Required task: Reproduce the listing verbatim.

——

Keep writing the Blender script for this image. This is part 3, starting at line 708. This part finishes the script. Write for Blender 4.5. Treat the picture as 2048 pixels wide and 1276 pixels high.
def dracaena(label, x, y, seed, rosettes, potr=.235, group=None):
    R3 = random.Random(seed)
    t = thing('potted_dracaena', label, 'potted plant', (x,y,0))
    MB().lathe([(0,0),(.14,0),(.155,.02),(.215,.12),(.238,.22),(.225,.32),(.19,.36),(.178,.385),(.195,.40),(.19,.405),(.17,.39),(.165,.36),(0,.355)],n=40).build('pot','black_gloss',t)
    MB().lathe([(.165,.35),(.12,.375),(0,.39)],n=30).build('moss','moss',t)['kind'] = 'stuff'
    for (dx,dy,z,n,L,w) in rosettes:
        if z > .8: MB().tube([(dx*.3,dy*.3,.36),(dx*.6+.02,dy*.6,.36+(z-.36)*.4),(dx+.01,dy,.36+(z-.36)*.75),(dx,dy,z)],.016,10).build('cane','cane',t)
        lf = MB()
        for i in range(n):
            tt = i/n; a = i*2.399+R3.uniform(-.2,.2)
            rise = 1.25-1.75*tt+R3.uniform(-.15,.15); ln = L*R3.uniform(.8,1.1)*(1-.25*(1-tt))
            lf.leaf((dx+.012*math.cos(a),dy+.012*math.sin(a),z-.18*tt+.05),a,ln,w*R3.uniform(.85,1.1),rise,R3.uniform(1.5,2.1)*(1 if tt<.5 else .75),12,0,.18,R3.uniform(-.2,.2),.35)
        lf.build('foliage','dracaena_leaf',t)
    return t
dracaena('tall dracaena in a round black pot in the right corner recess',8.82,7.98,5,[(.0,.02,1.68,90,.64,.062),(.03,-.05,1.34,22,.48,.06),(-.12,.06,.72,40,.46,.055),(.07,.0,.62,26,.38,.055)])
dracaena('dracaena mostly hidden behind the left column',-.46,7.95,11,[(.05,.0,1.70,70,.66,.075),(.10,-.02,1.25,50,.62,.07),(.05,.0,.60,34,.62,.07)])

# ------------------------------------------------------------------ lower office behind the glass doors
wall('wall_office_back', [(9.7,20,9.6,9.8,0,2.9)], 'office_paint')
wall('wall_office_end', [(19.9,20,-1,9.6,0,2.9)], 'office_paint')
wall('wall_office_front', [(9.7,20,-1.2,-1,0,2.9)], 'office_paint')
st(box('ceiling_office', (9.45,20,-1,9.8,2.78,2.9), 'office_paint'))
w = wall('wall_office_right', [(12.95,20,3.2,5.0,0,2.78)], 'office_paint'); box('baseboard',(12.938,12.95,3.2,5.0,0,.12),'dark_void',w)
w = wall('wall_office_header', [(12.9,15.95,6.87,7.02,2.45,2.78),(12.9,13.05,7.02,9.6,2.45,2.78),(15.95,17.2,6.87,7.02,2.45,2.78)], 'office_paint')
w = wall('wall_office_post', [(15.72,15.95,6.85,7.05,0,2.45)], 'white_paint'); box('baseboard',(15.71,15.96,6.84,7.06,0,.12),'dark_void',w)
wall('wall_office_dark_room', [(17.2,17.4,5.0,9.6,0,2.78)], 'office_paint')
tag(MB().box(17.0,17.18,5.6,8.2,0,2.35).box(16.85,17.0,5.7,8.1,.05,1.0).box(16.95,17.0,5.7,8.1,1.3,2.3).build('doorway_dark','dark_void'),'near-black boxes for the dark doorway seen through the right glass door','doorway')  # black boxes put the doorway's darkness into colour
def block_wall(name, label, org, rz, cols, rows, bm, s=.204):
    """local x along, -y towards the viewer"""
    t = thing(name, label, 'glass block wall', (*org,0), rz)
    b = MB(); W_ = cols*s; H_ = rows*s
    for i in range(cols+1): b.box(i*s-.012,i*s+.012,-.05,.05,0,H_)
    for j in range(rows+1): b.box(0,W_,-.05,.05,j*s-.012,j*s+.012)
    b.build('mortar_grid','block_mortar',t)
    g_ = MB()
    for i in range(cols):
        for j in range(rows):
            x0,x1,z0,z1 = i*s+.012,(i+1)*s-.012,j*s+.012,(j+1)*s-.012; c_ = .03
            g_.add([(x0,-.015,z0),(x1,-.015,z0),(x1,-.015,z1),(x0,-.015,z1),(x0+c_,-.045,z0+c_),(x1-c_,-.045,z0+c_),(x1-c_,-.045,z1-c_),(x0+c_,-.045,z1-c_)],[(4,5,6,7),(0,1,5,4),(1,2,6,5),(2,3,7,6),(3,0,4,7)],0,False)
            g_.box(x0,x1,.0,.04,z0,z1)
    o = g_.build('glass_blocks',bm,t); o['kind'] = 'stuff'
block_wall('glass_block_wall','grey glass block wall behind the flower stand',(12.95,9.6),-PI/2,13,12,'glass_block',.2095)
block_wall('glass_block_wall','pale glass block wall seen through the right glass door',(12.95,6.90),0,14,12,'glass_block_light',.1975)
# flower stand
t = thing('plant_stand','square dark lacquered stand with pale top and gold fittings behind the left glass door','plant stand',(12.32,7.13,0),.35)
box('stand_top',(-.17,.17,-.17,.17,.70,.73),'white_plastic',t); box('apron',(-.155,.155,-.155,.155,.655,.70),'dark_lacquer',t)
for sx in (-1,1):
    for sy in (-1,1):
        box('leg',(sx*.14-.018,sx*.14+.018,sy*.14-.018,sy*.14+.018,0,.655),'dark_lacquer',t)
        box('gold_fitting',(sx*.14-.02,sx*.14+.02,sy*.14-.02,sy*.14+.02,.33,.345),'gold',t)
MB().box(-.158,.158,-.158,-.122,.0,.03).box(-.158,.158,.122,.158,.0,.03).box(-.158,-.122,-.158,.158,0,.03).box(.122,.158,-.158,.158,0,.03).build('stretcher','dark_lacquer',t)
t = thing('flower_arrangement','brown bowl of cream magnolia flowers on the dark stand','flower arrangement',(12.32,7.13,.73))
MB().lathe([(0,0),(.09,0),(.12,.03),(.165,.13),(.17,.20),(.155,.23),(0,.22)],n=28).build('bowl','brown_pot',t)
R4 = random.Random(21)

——

Written solution:
Keep writing the Blender script for this image. This is part 3, starting at line 708. This part finishes the script. Write for Blender 4.5. Treat the picture as 2048 pixels wide and 1276 pixels high.
def dracaena(label, x, y, seed, rosettes, potr=.235, group=None):
    R3 = random.Random(seed)
    t = thing('potted_dracaena', label, 'potted plant', (x,y,0))
    MB().lathe([(0,0),(.14,0),(.155,.02),(.215,.12),(.238,.22),(.225,.32),(.19,.36),(.178,.385),(.195,.40),(.19,.405),(.17,.39),(.165,.36),(0,.355)],n=40).build('pot','black_gloss',t)
    MB().lathe([(.165,.35),(.12,.375),(0,.39)],n=30).build('moss','moss',t)['kind'] = 'stuff'
    for (dx,dy,z,n,L,w) in rosettes:
        if z > .8: MB().tube([(dx*.3,dy*.3,.36),(dx*.6+.02,dy*.6,.36+(z-.36)*.4),(dx+.01,dy,.36+(z-.36)*.75),(dx,dy,z)],.016,10).build('cane','cane',t)
        lf = MB()
        for i in range(n):
            tt = i/n; a = i*2.399+R3.uniform(-.2,.2)
            rise = 1.25-1.75*tt+R3.uniform(-.15,.15); ln = L*R3.uniform(.8,1.1)*(1-.25*(1-tt))
            lf.leaf((dx+.012*math.cos(a),dy+.012*math.sin(a),z-.18*tt+.05),a,ln,w*R3.uniform(.85,1.1),rise,R3.uniform(1.5,2.1)*(1 if tt<.5 else .75),12,0,.18,R3.uniform(-.2,.2),.35)
        lf.build('foliage','dracaena_leaf',t)
    return t
dracaena('tall dracaena in a round black pot in the right corner recess',8.82,7.98,5,[(.0,.02,1.68,90,.64,.062),(.03,-.05,1.34,22,.48,.06),(-.12,.06,.72,40,.46,.055),(.07,.0,.62,26,.38,.055)])
dracaena('dracaena mostly hidden behind the left column',-.46,7.95,11,[(.05,.0,1.70,70,.66,.075),(.10,-.02,1.25,50,.62,.07),(.05,.0,.60,34,.62,.07)])

# ------------------------------------------------------------------ lower office behind the glass doors
wall('wall_office_back', [(9.7,20,9.6,9.8,0,2.9)], 'office_paint')
wall('wall_office_end', [(19.9,20,-1,9.6,0,2.9)], 'office_paint')
wall('wall_office_front', [(9.7,20,-1.2,-1,0,2.9)], 'office_paint')
st(box('ceiling_office', (9.45,20,-1,9.8,2.78,2.9), 'office_paint'))
w = wall('wall_office_right', [(12.95,20,3.2,5.0,0,2.78)], 'office_paint'); box('baseboard',(12.938,12.95,3.2,5.0,0,.12),'dark_void',w)
w = wall('wall_office_header', [(12.9,15.95,6.87,7.02,2.45,2.78),(12.9,13.05,7.02,9.6,2.45,2.78),(15.95,17.2,6.87,7.02,2.45,2.78)], 'office_paint')
w = wall('wall_office_post', [(15.72,15.95,6.85,7.05,0,2.45)], 'white_paint'); box('baseboard',(15.71,15.96,6.84,7.06,0,.12),'dark_void',w)
wall('wall_office_dark_room', [(17.2,17.4,5.0,9.6,0,2.78)], 'office_paint')
tag(MB().box(17.0,17.18,5.6,8.2,0,2.35).box(16.85,17.0,5.7,8.1,.05,1.0).box(16.95,17.0,5.7,8.1,1.3,2.3).build('doorway_dark','dark_void'),'near-black boxes for the dark doorway seen through the right glass door','doorway')  # black boxes put the doorway's darkness into colour
def block_wall(name, label, org, rz, cols, rows, bm, s=.204):
    """local x along, -y towards the viewer"""
    t = thing(name, label, 'glass block wall', (*org,0), rz)
    b = MB(); W_ = cols*s; H_ = rows*s
    for i in range(cols+1): b.box(i*s-.012,i*s+.012,-.05,.05,0,H_)
    for j in range(rows+1): b.box(0,W_,-.05,.05,j*s-.012,j*s+.012)
    b.build('mortar_grid','block_mortar',t)
    g_ = MB()
    for i in range(cols):
        for j in range(rows):
            x0,x1,z0,z1 = i*s+.012,(i+1)*s-.012,j*s+.012,(j+1)*s-.012; c_ = .03
            g_.add([(x0,-.015,z0),(x1,-.015,z0),(x1,-.015,z1),(x0,-.015,z1),(x0+c_,-.045,z0+c_),(x1-c_,-.045,z0+c_),(x1-c_,-.045,z1-c_),(x0+c_,-.045,z1-c_)],[(4,5,6,7),(0,1,5,4),(1,2,6,5),(2,3,7,6),(3,0,4,7)],0,False)
            g_.box(x0,x1,.0,.04,z0,z1)
    o = g_.build('glass_blocks',bm,t); o['kind'] = 'stuff'
block_wall('glass_block_wall','grey glass block wall behind the flower stand',(12.95,9.6),-PI/2,13,12,'glass_block',.2095)
block_wall('glass_block_wall','pale glass block wall seen through the right glass door',(12.95,6.90),0,14,12,'glass_block_light',.1975)
# flower stand
t = thing('plant_stand','square dark lacquered stand with pale top and gold fittings behind the left glass door','plant stand',(12.32,7.13,0),.35)
box('stand_top',(-.17,.17,-.17,.17,.70,.73),'white_plastic',t); box('apron',(-.155,.155,-.155,.155,.655,.70),'dark_lacquer',t)
for sx in (-1,1):
    for sy in (-1,1):
        box('leg',(sx*.14-.018,sx*.14+.018,sy*.14-.018,sy*.14+.018,0,.655),'dark_lacquer',t)
        box('gold_fitting',(sx*.14-.02,sx*.14+.02,sy*.14-.02,sy*.14+.02,.33,.345),'gold',t)
MB().box(-.158,.158,-.158,-.122,.0,.03).box(-.158,.158,.122,.158,.0,.03).box(-.158,-.122,-.158,.158,0,.03).box(.122,.158,-.158,.158,0,.03).build('stretcher','dark_lacquer',t)
t = thing('flower_arrangement','brown bowl of cream magnolia flowers on the dark stand','flower arrangement',(12.32,7.13,.73))
MB().lathe([(0,0),(.09,0),(.12,.03),(.165,.13),(.17,.20),(.155,.23),(0,.22)],n=28).build('bowl','brown_pot',t)
R4 = random.Random(21)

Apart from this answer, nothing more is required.